• Aim of the exercise:
Extract, verbatim, all lines starting at the one containing "Write part 5" and ending with the final line of the listing, and no others.

Scenes as source code:
** start **

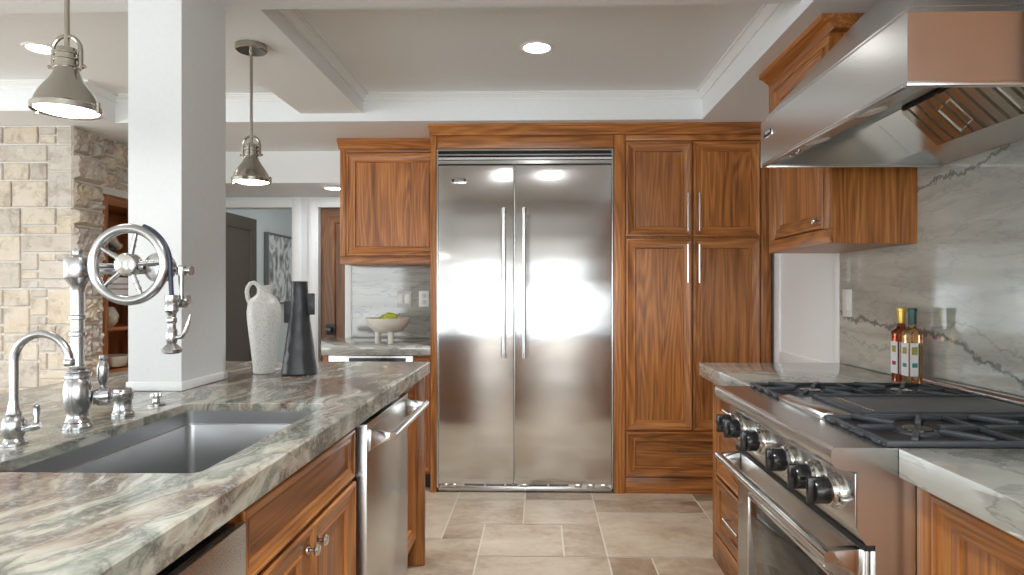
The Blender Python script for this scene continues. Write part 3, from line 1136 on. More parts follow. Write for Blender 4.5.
def build_fridge():
    x0, x1 = -0.643, 0.455
    yf = 3.905
    f = thing('refrigerator', ((x0 + x1) / 2, 4.25, 0), 'wide stainless steel two-door refrigerator built into the walnut wall', 'refrigerator')
    bx('body', 'steel', x0, x1, yf + 0.055, 4.55, 0.03, 2.135, f)
    # trim strips left and right
    for (a, b) in ((x0, x0 + 0.010), (x1 - 0.010, x1)):
        bx('side_trim', 'steel', a, b, yf + 0.006, yf + 0.055, 0.03, 2.135, f, 0.001)
    seam = -0.1585
    dz0, dz1 = 0.057, 2.037
    dl = bx('door', 'fridge', x0 + 0.012, seam - 0.003, yf, yf + 0.05, dz0, dz1, f, 0.006)
    dr = bx('door', 'fridge', seam + 0.003, x1 - 0.012, yf, yf + 0.05, dz0, dz1, f, 0.006)
    dl['label'] = 'narrower left door'
    dr['label'] = 'wider right door'
    for d, x in ((dl, -0.2185), (dr, -0.0955)):
        mb = MB()
        yh = yf - 0.062
        z0, z1 = 0.845, 1.765
        mb.cyl((x, yh, z0), (x, yh, z1), 0.0125, 20)
        mb.build('handle', 'steel', d)
        for z in (z0 + 0.02, z1 - 0.02):
            mb = MB()
            mb.lathe([(0.016, 0.0), (0.016, 0.006), (0.011, 0.010), (0.011, 0.046), (0.015, 0.050), (0.015, 0.058)], (x, yf, z), (0, -1, 0), 18)
            mb.lathe([(0.0172, -0.016), (0.0172, 0.016)], (x, yh, z), (0, 0, 1), 20)
            mb.build('handle_mount', 'chrome', d)
    badge(dl, 'Y-', -0.503, 1.940, yf, 0.092, 0.030, 'VIKING')
    # louvred grille
    g = MB()
    g.box(x0, x1, yf + 0.04, yf + 0.055, 2.040, 2.135)
    g.build('grille_back', 'dark', f)
    for (a, b) in ((2.126, 2.138), (2.097, 2.107), (2.045, 2.068)):
        mb = MB()
        mb.prism([(yf + 0.004, a + 0.002), (yf + 0.006, b), (yf + 0.04, b), (yf + 0.04, a - 0.004)], 0, x0 + 0.004, x1 - 0.004)
        mb.build('grille_slat', 'steel_x', f)
    bx('grille_slat', 'steel_x', x0 + 0.004, x1 - 0.004, yf + 0.018, yf + 0.04, 2.076, 2.090, f)
    # toe grille with its vents and hinges
    bx('toe_plate', 'steel_x', x0 + 0.006, x1 - 0.006, yf + 0.030, yf + 0.055, 0.004, 0.030, f, 0.002)
    bx('toe_grille', 'steel_x', x0 + 0.02, x1 - 0.02, yf + 0.036, yf + 0.055, 0.030, 0.056, f)
    for (a, b) in ((0.17, 0.295), (0.305, 0.42), (0.432, 0.505), (0.57, 0.69), (0.70, 0.82)):
        for z in (0.037, 0.046):
            bx('toe_slot', 'dark', x0 + a, x0 + b, yf + 0.034, yf + 0.036, z, z + 0.006, f)
    for a in (0.02, 0.075, 0.52, 0.86, 0.94, 1.02):
        bx('hinge', 'chrome', x0 + a, x0 + a + 0.045, yf + 0.016, yf + 0.036, 0.032, 0.054, f, 0.003)

    # walnut surround
    s = thing('refrigerator_surround', (-0.1, 4.25, 0), 'walnut frame of stiles and top rail enclosing the refrigerator', 'cabinet frame')
    bx('stile', 'wz', -0.682, -0.645, 3.915, 4.59, 0.0, 2.226, s, 0.002)
    bx('stile', 'wz', 0.458, 0.528, 3.915, 4.59, 0.0, 2.226, s, 0.002)
    bx('top_rail', 'wx', -0.644, 0.457, 3.922, 4.59, 2.145, 2.226, s, 0.002)

    # pantry
    p = thing('pantry_cabinet', (0.98, 4.25, 0), 'tall walnut pantry with four doors and a drawer, right of the refrigerator', 'cabinet')
    yp = 3.935
    bx('carcass', 'wz', 0.5295, 1.427, yp, 4.59, 0.0, 2.226, p)
    bx('stile', 'wz', 1.366, 1.427, yp - 0.013, yp, 0.0, 2.226, p, 0.002)
    bx('top_rail', 'wx', 0.5305, 1.366, yp - 0.013, yp, 2.19, 2.226, p, 0.002)
    bx('base_rail', 'wx', 0.5305, 1.366, yp - 0.012, yp, 0.0, 0.098, p, 0.002)
    for (u0, u1, z0, z1, hx, hz, lab) in ((0.533, 0.942, 1.592, 2.183, 0.910, 1.742, 'upper left door'), (0.949, 1.360, 1.592, 2.183, 0.980, 1.742, 'upper right door'),
                                          (0.533, 0.942, 0.392, 1.582, 0.910, 1.425, 'lower left door'), (0.949, 1.360, 0.392, 1.582, 0.980, 1.425, 'lower right door')):
        d = panel_front('door', p, 'Y-', u0, u1, z0, z1, yp)
        d['label'] = lab
        bar_pull(d, 'Y-', hx, hz, yp - 0.018, 0.235, True)
    d = panel_front('drawer', p, 'Y-', 0.533, 1.360, 0.102, 0.385, yp, mats=['wz', 'wx', 'wx'])
    bar_pull(d, 'Y-', 0.945, 0.262, yp - 0.008, 0.215, False)

    # cornice running over surround and pantry
    cr = [(0.0, 2.226), (-0.006, 2.226), (-0.006, 2.240), (-0.018, 2.252), (-0.030, 2.274), (-0.040, 2.276), (-0.040, 2.289), (0.10, 2.289), (0.10, 2.2262), (0.0, 2.2262)]
    mb = MB()
    mb.prism([(3.915 + d, z) for d, z in cr[:7]] + [(4.55, 2.289), (4.55, 2.2265)], 0, -0.690, 1.427)
    o = mb.build('cornice', 'wx')
    tag(o, 'long walnut crown moulding over the refrigerator and pantry', 'crown moulding')


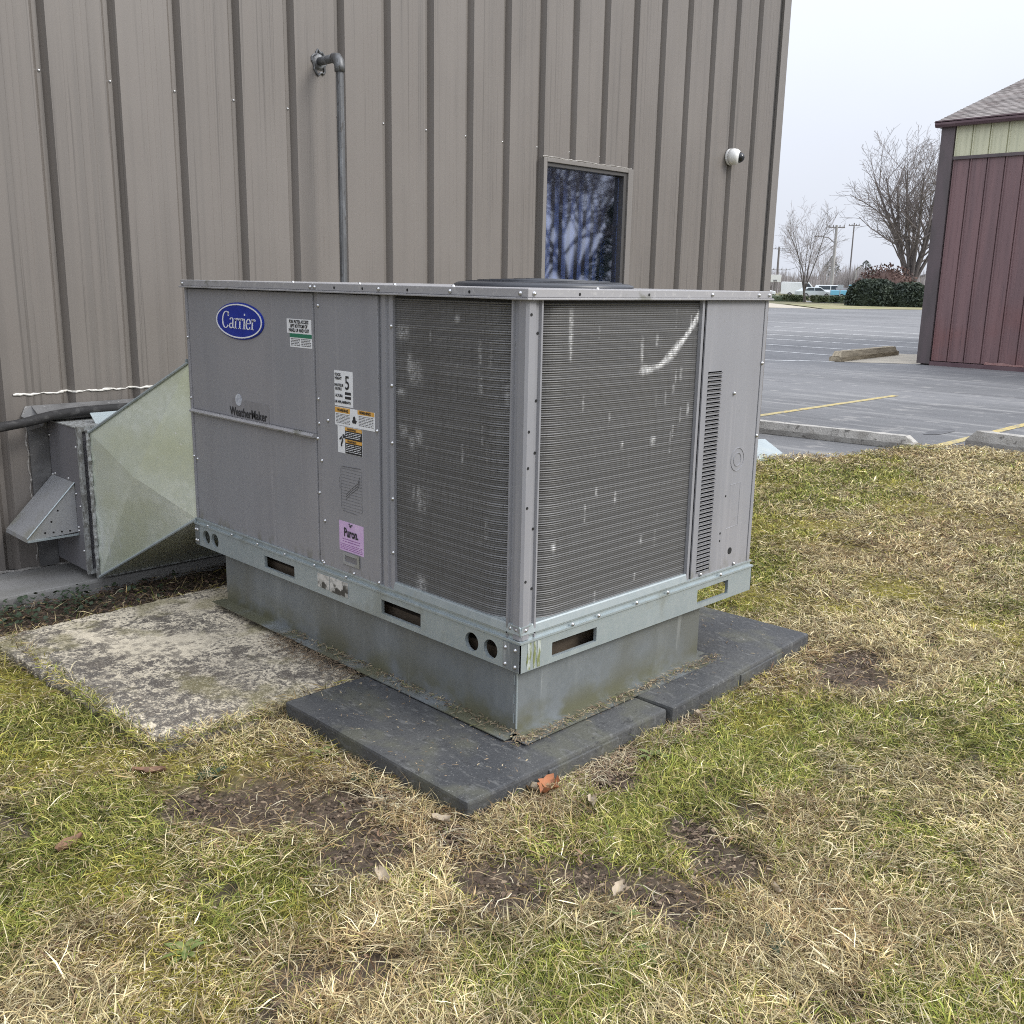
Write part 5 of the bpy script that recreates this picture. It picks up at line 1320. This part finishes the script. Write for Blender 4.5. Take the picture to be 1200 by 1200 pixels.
def vehicle(name, c, ang, prof_, W, glass, paint, label, cat, wheels=(-1.35, 1.35), group=None):
    o = empty(name, c, label, cat, group); ca, sa_ = math.cos(ang), math.sin(ang)
    fn = lambda u, v, d: (c[0]+u*ca-d*sa_, c[1]+u*sa_+d*ca, c[2]+v)
    mb = MB(); mb.prism(prof_, fn, -W/2, W/2); mb.build('body', M[paint], o, bevel=.06)
    for g in glass:
        mb = MB(); mb.prism(g, fn, -W/2-.012, W/2+.012); mb.build('window', M['car_glass'], o)
    for u in wheels:
        for s in (-1, 1):
            p = fn(u, .33, s*(W/2-.12)); q = fn(u, .33, s*(W/2+.01)); mb = MB(); mb.tube([p, q], .33, 14); w = mb.build('wheel', M['tyre'], o)
            mb = MB(); mb.tube([fn(u, .33, s*(W/2+.011)), fn(u, .33, s*(W/2+.02))], .2, 10); mb.build('rim', M['rim'], w)
    return o
SEDAN = [(-2.25, .35), (2.25, .35), (2.25, .75), (1.2, .95), (.55, 1.42), (-1.1, 1.42), (-1.85, 1.0), (-2.25, .9)]
SG = [[(1.0, .98), (.5, 1.34), (-.25, 1.34), (-.25, .98)], [(-.33, .98), (-.33, 1.34), (-1.05, 1.34), (-1.6, .98)]]
SUV = [(-2.3, .4), (2.3, .4), (2.3, 1.0), (1.3, 1.12), (.7, 1.72), (-2.0, 1.72), (-2.3, 1.1)]
UG = [[(1.1, 1.14), (.65, 1.62), (-.4, 1.62), (-.4, 1.14)], [(-.5, 1.14), (-.5, 1.62), (-1.9, 1.62), (-2.1, 1.14)]]
VAN = [(-2.6, .4), (2.6, .4), (2.6, 1.0), (1.9, 1.2), (1.2, 2.05), (-2.5, 2.1), (-2.6, 1.9)]
VG = [[(1.7, 1.22), (1.15, 1.9), (.45, 1.9), (.45, 1.22)]]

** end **

• Solution for this task:
Write part 5 of the bpy script that recreates this picture. It picks up at line 1320. This part finishes the script. Write for Blender 4.5. Take the picture to be 1200 by 1200 pixels.
def vehicle(name, c, ang, prof_, W, glass, paint, label, cat, wheels=(-1.35, 1.35), group=None):
    o = empty(name, c, label, cat, group); ca, sa_ = math.cos(ang), math.sin(ang)
    fn = lambda u, v, d: (c[0]+u*ca-d*sa_, c[1]+u*sa_+d*ca, c[2]+v)
    mb = MB(); mb.prism(prof_, fn, -W/2, W/2); mb.build('body', M[paint], o, bevel=.06)
    for g in glass:
        mb = MB(); mb.prism(g, fn, -W/2-.012, W/2+.012); mb.build('window', M['car_glass'], o)
    for u in wheels:
        for s in (-1, 1):
            p = fn(u, .33, s*(W/2-.12)); q = fn(u, .33, s*(W/2+.01)); mb = MB(); mb.tube([p, q], .33, 14); w = mb.build('wheel', M['tyre'], o)
            mb = MB(); mb.tube([fn(u, .33, s*(W/2+.011)), fn(u, .33, s*(W/2+.02))], .2, 10); mb.build('rim', M['rim'], w)
    return o
SEDAN = [(-2.25, .35), (2.25, .35), (2.25, .75), (1.2, .95), (.55, 1.42), (-1.1, 1.42), (-1.85, 1.0), (-2.25, .9)]
SG = [[(1.0, .98), (.5, 1.34), (-.25, 1.34), (-.25, .98)], [(-.33, .98), (-.33, 1.34), (-1.05, 1.34), (-1.6, .98)]]
SUV = [(-2.3, .4), (2.3, .4), (2.3, 1.0), (1.3, 1.12), (.7, 1.72), (-2.0, 1.72), (-2.3, 1.1)]
UG = [[(1.1, 1.14), (.65, 1.62), (-.4, 1.62), (-.4, 1.14)], [(-.5, 1.14), (-.5, 1.62), (-1.9, 1.62), (-2.1, 1.14)]]
VAN = [(-2.6, .4), (2.6, .4), (2.6, 1.0), (1.9, 1.2), (1.2, 2.05), (-2.5, 2.1), (-2.6, 1.9)]
VG = [[(1.7, 1.22), (1.15, 1.9), (.45, 1.9), (.45, 1.22)]]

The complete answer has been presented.